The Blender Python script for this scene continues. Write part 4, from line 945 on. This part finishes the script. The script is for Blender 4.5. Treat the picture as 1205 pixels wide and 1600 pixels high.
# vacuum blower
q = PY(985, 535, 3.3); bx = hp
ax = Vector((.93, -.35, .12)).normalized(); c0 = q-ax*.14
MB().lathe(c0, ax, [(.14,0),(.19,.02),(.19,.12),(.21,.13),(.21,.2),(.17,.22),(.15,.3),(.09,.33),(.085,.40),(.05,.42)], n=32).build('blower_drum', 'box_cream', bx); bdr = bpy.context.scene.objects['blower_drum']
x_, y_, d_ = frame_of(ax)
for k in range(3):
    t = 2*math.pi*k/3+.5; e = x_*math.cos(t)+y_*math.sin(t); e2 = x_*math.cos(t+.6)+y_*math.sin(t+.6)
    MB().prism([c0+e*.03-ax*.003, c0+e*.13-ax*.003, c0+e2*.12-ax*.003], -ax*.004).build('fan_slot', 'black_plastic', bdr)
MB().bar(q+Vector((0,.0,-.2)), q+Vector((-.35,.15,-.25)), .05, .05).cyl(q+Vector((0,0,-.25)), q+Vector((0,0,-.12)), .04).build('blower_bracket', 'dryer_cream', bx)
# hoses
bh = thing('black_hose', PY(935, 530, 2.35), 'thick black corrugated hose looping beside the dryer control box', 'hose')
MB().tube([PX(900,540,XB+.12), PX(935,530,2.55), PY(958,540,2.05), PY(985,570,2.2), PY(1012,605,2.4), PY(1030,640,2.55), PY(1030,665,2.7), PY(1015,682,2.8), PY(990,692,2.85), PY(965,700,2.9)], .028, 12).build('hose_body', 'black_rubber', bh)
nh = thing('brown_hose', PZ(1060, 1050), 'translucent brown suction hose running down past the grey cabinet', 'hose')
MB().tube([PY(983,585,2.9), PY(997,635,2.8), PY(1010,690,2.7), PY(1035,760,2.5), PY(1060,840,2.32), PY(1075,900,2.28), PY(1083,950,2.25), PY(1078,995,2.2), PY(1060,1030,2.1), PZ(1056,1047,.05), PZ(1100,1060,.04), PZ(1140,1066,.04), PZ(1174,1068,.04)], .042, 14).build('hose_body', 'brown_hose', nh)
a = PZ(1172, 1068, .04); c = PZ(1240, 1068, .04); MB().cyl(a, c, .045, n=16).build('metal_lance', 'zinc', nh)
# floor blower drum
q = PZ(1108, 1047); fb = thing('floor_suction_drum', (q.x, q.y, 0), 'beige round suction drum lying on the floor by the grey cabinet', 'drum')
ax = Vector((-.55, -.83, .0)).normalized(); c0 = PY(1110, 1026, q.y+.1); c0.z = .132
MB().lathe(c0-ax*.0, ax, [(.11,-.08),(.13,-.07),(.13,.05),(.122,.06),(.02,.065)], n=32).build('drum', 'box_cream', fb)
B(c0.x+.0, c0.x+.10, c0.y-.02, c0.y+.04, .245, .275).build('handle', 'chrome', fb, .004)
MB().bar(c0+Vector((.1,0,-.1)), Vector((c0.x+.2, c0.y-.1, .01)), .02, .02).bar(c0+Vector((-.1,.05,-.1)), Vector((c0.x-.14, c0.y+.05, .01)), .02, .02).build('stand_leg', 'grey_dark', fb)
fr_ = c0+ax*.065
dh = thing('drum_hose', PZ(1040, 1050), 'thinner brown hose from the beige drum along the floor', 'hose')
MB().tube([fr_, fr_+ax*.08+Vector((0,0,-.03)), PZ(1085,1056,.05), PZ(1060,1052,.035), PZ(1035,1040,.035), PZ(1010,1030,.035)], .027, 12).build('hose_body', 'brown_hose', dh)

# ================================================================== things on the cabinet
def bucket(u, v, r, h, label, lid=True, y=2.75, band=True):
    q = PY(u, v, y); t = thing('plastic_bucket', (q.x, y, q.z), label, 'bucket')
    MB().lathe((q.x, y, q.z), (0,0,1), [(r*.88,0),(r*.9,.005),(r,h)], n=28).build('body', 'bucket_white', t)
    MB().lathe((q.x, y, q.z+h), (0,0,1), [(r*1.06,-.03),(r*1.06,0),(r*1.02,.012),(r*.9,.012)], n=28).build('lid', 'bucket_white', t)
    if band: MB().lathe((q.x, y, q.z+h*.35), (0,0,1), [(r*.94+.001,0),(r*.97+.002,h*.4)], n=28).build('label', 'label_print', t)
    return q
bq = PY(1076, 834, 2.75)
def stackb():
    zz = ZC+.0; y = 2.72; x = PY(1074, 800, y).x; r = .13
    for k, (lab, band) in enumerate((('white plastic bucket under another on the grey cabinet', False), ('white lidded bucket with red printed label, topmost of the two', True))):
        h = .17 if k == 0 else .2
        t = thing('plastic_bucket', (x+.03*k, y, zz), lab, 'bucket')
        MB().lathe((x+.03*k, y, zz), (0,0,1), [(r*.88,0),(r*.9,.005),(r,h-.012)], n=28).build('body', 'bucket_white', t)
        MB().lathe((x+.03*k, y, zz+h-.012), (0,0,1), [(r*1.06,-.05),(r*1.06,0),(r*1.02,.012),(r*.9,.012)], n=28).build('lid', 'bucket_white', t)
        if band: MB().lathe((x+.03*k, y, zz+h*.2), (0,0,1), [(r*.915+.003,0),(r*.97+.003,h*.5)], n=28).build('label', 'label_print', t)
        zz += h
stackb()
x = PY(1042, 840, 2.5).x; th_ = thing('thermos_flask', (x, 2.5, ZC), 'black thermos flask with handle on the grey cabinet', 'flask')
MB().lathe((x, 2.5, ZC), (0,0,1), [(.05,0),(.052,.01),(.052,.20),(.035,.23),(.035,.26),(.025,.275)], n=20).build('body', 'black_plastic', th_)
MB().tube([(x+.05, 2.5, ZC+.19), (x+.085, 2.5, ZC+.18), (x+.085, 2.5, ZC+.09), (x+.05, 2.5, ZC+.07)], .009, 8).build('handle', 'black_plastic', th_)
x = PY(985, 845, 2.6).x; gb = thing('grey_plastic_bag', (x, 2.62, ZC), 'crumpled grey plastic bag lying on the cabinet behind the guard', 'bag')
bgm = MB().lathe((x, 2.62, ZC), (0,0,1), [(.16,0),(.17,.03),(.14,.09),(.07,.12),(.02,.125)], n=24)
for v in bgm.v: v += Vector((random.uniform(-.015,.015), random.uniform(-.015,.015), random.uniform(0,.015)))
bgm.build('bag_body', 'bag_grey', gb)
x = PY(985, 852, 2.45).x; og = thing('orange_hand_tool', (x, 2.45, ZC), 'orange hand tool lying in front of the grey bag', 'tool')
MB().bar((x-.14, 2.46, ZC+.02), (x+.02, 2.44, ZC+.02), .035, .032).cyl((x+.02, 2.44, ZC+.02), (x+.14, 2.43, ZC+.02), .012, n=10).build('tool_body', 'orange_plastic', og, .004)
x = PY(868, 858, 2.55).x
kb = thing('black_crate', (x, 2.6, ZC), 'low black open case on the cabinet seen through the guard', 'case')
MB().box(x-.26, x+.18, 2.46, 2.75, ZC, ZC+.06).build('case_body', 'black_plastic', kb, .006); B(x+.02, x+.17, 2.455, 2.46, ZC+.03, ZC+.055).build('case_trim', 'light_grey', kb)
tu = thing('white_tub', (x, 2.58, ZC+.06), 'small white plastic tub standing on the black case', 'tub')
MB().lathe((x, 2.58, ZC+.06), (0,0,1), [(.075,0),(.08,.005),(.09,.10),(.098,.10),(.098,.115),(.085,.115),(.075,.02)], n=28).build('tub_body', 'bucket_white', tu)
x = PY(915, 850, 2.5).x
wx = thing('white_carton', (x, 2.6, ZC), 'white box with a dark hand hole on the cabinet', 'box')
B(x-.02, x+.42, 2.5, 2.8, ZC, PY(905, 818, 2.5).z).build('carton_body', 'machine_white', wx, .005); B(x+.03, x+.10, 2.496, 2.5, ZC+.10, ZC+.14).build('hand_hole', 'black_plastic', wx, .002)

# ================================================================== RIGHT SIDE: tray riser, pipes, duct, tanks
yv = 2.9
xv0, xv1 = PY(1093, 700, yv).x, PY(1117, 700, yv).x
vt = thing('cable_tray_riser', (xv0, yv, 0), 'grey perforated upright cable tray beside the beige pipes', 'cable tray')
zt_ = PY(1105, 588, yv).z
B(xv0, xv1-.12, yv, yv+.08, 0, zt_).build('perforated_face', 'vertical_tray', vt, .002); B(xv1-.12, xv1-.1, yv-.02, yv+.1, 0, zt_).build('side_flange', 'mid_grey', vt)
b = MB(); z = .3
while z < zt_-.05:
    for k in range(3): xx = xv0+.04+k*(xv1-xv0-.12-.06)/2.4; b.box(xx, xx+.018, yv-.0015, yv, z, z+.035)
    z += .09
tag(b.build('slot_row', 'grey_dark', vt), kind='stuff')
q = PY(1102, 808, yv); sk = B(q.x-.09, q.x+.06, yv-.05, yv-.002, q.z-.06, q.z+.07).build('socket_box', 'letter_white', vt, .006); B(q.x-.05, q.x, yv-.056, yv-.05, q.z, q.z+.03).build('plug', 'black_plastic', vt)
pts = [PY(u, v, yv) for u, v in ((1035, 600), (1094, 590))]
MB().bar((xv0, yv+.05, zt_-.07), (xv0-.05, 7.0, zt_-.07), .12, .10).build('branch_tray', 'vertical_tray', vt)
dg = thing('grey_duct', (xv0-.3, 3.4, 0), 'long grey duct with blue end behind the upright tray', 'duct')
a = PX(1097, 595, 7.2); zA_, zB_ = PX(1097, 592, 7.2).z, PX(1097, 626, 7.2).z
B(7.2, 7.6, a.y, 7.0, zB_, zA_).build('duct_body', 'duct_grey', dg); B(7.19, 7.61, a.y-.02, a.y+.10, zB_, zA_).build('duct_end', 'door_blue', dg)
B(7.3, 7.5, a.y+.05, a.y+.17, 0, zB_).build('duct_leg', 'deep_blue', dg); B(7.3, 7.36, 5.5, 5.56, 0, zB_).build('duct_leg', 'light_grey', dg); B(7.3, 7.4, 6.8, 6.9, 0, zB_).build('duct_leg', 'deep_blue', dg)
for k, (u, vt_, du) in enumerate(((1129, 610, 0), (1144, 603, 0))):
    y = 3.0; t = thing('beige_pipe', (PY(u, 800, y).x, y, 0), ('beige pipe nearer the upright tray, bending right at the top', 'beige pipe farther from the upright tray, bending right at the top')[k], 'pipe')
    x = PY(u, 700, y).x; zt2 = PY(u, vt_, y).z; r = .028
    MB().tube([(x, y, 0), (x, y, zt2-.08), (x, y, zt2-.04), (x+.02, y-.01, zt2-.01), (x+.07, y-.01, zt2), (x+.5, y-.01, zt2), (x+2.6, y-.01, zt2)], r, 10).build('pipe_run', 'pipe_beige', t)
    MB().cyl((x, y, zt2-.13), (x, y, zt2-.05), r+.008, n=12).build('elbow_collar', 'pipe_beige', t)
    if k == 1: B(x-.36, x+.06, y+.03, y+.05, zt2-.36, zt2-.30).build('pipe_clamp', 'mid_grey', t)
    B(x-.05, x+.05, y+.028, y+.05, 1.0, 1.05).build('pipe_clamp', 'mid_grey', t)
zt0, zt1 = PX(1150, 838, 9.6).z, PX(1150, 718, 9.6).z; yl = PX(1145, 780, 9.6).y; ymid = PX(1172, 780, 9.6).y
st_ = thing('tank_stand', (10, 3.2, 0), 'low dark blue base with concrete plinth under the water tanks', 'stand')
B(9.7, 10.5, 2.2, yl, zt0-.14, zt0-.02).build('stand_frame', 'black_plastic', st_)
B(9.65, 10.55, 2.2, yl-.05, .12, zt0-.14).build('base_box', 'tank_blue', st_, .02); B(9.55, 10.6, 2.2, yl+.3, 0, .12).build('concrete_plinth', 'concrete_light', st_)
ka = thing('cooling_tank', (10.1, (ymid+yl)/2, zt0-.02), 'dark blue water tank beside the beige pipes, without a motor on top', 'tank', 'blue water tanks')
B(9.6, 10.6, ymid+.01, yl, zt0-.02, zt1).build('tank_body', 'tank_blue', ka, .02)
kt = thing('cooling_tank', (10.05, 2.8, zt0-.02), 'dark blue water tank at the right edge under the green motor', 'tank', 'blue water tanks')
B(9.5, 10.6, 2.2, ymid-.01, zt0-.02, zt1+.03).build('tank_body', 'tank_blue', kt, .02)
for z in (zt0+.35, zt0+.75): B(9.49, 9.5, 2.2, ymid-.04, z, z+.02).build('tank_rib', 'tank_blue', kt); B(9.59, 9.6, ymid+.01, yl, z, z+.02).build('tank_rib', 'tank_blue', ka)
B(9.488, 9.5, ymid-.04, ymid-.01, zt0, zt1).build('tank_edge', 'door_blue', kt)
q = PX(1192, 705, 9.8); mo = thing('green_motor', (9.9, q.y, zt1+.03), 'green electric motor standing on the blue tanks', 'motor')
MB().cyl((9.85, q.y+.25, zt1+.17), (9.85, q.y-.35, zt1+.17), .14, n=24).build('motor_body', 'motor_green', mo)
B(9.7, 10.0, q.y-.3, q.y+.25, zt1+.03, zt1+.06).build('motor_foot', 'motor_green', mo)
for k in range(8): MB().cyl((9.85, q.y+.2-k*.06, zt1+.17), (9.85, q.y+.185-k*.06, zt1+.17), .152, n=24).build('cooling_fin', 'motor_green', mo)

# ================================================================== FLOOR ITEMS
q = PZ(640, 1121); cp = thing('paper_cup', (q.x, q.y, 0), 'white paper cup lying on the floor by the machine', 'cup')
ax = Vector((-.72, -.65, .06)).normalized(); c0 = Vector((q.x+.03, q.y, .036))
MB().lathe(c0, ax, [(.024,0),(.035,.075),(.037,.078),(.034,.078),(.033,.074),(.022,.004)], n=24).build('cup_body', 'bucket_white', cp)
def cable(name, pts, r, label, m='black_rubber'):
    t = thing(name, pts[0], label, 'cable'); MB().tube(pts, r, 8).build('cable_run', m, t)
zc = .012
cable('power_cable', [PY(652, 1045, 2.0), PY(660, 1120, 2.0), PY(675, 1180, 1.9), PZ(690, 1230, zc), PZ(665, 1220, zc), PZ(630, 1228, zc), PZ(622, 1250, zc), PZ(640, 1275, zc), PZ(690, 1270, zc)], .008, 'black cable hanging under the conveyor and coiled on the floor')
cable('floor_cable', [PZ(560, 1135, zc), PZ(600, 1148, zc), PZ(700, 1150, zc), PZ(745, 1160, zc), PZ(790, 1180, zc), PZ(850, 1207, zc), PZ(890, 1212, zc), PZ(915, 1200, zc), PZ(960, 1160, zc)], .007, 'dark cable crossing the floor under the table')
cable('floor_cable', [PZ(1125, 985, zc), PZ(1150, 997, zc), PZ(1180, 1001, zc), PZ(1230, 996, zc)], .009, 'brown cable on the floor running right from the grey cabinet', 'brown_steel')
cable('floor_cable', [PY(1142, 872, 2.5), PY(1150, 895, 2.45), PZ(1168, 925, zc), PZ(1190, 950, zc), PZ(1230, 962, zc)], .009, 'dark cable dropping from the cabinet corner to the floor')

═══

> _WRITTEN PROBLEM_
Copy out every line of the data that includes the word "scene".

> _ANSWER TO THIS PROBLEM_
The Blender Python script for this scene continues. Write part 4, from line 945 on. This part finishes the script. The script is for Blender 4.5. Treat the picture as 1205 pixels wide and 1600 pixels high.
MB().lathe(c0, ax, [(.14,0),(.19,.02),(.19,.12),(.21,.13),(.21,.2),(.17,.22),(.15,.3),(.09,.33),(.085,.40),(.05,.42)], n=32).build('blower_drum', 'box_cream', bx); bdr = bpy.context.scene.objects['blower_drum']